Wall Street Journal: Obama to Press Chinese President Xi Jinping on Cyberattacks, Human Rights, Adviser Says

Tuesday, September 22, 2015

By Damian Paletta Sept. 21, 2015 4:17 p.m. ET

In meeting with Xi Jinping, Barack Obama to make it clear that ‘economic espionage’ practices must change, National Security Adviser says

Washington—Differences between the U.S. and China over cyberattacks and human rights won’t be “papered over” during a meeting this week between President Barack Obama and Chinese President Xi Jinping, a top White House adviser said, though it’s unclear whether the administration will be able to strike a new agreement on either issue.

Mr. Xi is visiting Washington beginning Thursday, and U.S. officials in recent days have suggested they would use the state visit to strike a more confrontational tone with China on a range of subjects.

National Security Adviser Susan Rice said Monday the U.S. and China have boosted cooperation in many areas, including the response to last year’s Ebola crisis in western Africa. But she said Mr. Obama would make it clear that China must change its practices in other, more sensitive areas, particularly “state-sponsored, cyber-enabled economic espionage.”

“This isn’t a mild irritation,” she said in a speech at George Washington University. “It is an economic and national security concern to the United States. It puts enormous strain on our bilateral relationship, and it is a critical factor in determining the future trajectory of U.S.-China ties.”

National Security Adviser Susan Rice spoke about the U.S-
China relationship and upcoming Chinese state visit to
Washington at George Washington University in Washington,
D.C., on Monday.
(Photo: Saul Loeb/Agence France-Presse/Getty Images)
Mr. Obama and other U.S. officials have alleged that Chinese hackers have stolen sensitive corporate data, and the White House is considering whether to impose economic sanctions against Chinese firms that allegedly benefited from the theft. Chinese government officials have denied any involvement, but growing anger from U.S. business groups has fueled calls for the White House to act.

Ms. Rice stopped short of explaining how the U.S. might pressure Chinese hackers to stop stealing corporate information. She did say the U.S. would “continue to urge China to join us in promoting responsible norms of state behavior in cyberspace.”

The U.S. government has struggled to respond to the recent surge in cyberattacks against both companies and federal agencies. In recent months, the U.S. Office of Personnel Management disclosed that hackers had stolen more than 21 million security clearance investigation records from government files, and some top officials and U.S. lawmakers accused Chinese hackers of perpetrating the attack. The Chinese government denied involvement, but the episode has intensified pressure on Mr. Obama to act.

Chinese President Xi Jinping lands in the U.S. on Tuesday and will embark on a whirlwind of meetings. Here's a quick guide to Xi's itinerary.

Mr. Obama said last week that seeking to steal government records from another country is a common part of espionage, but the theft of corporate records is more serious.
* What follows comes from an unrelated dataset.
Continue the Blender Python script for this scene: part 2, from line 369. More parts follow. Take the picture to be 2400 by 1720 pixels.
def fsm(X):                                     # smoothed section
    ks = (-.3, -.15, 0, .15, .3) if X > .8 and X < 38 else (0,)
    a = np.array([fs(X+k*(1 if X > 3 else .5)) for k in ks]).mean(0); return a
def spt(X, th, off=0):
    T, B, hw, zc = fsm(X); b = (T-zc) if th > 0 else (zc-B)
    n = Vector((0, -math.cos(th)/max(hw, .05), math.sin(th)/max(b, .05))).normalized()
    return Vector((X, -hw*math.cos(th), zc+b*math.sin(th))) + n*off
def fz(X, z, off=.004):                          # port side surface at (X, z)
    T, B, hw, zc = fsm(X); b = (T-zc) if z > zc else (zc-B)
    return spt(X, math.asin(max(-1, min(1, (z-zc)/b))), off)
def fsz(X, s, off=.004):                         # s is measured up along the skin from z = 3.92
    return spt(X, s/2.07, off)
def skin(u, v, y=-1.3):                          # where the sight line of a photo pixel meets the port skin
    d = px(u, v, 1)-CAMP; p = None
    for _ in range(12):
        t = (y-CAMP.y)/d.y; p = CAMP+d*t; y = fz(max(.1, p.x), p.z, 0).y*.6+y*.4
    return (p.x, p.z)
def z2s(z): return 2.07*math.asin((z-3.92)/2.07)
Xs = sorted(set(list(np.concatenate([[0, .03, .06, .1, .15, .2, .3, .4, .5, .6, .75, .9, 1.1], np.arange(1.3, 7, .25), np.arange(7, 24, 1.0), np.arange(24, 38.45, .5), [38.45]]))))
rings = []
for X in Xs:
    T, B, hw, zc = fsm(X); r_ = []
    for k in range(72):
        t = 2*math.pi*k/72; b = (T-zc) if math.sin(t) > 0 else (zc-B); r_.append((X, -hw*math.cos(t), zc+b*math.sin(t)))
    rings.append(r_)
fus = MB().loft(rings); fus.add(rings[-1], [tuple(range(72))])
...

Former Florida Gov. Jeb Bush, a Republican running for president, said at a debate last week that the U.S. “should use offensive tactics as it relates to cybersecurity, send a deterrent signal to China.” The White House so far has stopped short of publicly embracing this deterrent approach.

The U.S. and China have developed an increasingly complex relationship in cyberwar, as in other areas. As two of the world’s largest economic and military powers, their interests are often intertwined, but they have been at odds of late on everything from China’s currency control to its sovereignty claims in the South China Sea.

On the other hand, the two countries reached an agreement last year on climate change that requires both sides to cut greenhouse emissions significantly over the next two decades.

Ms. Rice said that when it comes to human rights, U.S. officials would continue to argue that Chinese leaders should stop detaining activists, blocking access to certain websites, and imposing limits on religious practices. But these complaints aren’t new, and so far haven’t resulted in major changes.

Ms. Rice also responded to criticism, notably from Republican GOP presidential candidates, that Mr. Obama should not be hosting Mr. Xi in the first place, given the array of disputes between the two countries.

“President Obama needs to cancel the state visit,“ Republican Wisconsin Gov. Scott Walker said last month. ”There’s serious work to be done rather than pomp and circumstance. We need to see some backbone from President Obama on U.S.-China relations.”

Mr. Rice rejected that approach Monday.

“That is a dangerous and shortsighted view,” she said. “If we sought to punish China by canceling meetings or refusing to engage them, we would only be punishing ourselves. It is determined, constant engagement that allowed us to reach a climate agreement while overcoming long-standing trade disputes.”